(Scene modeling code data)

- - - -

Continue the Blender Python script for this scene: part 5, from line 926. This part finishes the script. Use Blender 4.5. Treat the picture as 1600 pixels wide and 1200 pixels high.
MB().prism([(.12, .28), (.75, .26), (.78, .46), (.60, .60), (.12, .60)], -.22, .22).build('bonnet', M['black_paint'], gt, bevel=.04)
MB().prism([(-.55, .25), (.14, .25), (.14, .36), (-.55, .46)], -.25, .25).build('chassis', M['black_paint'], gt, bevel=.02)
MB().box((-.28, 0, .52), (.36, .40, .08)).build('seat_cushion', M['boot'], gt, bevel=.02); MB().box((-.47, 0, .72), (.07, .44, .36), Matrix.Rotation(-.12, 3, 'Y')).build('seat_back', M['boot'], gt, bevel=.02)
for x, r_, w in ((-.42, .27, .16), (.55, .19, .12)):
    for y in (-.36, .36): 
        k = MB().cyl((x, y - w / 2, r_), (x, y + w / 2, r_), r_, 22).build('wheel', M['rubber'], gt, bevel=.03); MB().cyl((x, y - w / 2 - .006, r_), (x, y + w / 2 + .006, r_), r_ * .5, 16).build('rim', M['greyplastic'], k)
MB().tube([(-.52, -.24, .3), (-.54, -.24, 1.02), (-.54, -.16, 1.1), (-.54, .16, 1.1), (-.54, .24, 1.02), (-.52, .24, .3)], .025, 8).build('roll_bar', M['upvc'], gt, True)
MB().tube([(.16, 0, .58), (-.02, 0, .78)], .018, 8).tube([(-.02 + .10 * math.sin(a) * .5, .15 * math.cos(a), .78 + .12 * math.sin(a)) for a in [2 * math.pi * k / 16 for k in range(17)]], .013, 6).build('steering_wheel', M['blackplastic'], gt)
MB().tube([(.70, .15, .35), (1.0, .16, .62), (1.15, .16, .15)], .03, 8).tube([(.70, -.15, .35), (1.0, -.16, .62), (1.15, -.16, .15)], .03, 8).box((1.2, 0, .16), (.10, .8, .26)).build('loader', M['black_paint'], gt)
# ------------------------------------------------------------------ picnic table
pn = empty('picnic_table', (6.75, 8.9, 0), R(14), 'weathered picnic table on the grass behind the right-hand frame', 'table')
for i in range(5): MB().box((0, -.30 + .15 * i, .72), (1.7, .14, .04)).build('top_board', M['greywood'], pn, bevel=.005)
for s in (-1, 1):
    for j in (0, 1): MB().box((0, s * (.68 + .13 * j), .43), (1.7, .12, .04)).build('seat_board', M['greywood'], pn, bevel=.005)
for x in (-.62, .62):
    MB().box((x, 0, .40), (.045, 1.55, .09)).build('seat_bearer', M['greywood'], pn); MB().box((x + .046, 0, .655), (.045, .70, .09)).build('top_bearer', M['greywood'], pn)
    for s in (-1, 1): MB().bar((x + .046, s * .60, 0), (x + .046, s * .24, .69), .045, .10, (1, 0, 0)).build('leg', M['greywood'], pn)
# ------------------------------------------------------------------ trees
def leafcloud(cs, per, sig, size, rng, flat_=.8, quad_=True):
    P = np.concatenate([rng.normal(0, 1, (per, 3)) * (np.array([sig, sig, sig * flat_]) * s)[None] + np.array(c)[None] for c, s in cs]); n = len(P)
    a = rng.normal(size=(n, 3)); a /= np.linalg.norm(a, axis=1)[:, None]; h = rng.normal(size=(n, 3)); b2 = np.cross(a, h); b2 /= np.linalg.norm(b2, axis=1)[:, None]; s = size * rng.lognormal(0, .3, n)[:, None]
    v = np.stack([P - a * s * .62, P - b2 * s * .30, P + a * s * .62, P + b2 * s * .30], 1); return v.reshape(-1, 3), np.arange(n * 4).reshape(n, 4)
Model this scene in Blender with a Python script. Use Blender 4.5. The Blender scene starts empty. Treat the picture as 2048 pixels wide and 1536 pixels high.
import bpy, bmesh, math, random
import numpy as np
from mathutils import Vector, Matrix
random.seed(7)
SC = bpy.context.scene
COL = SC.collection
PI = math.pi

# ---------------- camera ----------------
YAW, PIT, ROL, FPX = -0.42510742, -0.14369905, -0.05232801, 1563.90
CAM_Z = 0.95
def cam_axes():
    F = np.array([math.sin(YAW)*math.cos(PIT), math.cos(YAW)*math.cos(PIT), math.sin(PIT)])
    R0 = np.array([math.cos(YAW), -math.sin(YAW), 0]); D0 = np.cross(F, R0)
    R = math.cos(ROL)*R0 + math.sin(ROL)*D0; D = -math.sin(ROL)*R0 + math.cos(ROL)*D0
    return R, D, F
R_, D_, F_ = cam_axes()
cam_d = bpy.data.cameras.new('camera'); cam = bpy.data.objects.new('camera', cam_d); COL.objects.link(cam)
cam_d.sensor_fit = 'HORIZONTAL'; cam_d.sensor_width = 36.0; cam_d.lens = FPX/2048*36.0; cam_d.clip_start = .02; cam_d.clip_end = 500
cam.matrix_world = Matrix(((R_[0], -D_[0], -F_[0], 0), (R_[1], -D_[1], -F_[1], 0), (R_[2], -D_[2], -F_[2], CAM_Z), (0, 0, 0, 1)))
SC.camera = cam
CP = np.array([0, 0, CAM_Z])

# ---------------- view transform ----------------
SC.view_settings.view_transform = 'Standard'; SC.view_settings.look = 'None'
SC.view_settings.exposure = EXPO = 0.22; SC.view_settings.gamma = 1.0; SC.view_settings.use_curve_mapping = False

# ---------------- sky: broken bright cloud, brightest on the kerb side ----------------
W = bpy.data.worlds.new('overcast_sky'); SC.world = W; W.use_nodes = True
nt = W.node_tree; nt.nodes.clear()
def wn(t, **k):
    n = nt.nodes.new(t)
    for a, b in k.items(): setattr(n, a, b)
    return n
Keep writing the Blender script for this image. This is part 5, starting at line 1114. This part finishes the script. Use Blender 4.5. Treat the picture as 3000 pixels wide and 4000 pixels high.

- - - -

### Problem requirements
From the listing above, output exactly the run of lines that starts with the line containing "Model this scene" and ends with the line containing "PI = math.pi".

### Task answer
Model this scene in Blender with a Python script. Use Blender 4.5. The Blender scene starts empty. Treat the picture as 2048 pixels wide and 1536 pixels high.
import bpy, bmesh, math, random
import numpy as np
from mathutils import Vector, Matrix
random.seed(7)
SC = bpy.context.scene
COL = SC.collection
PI = math.pi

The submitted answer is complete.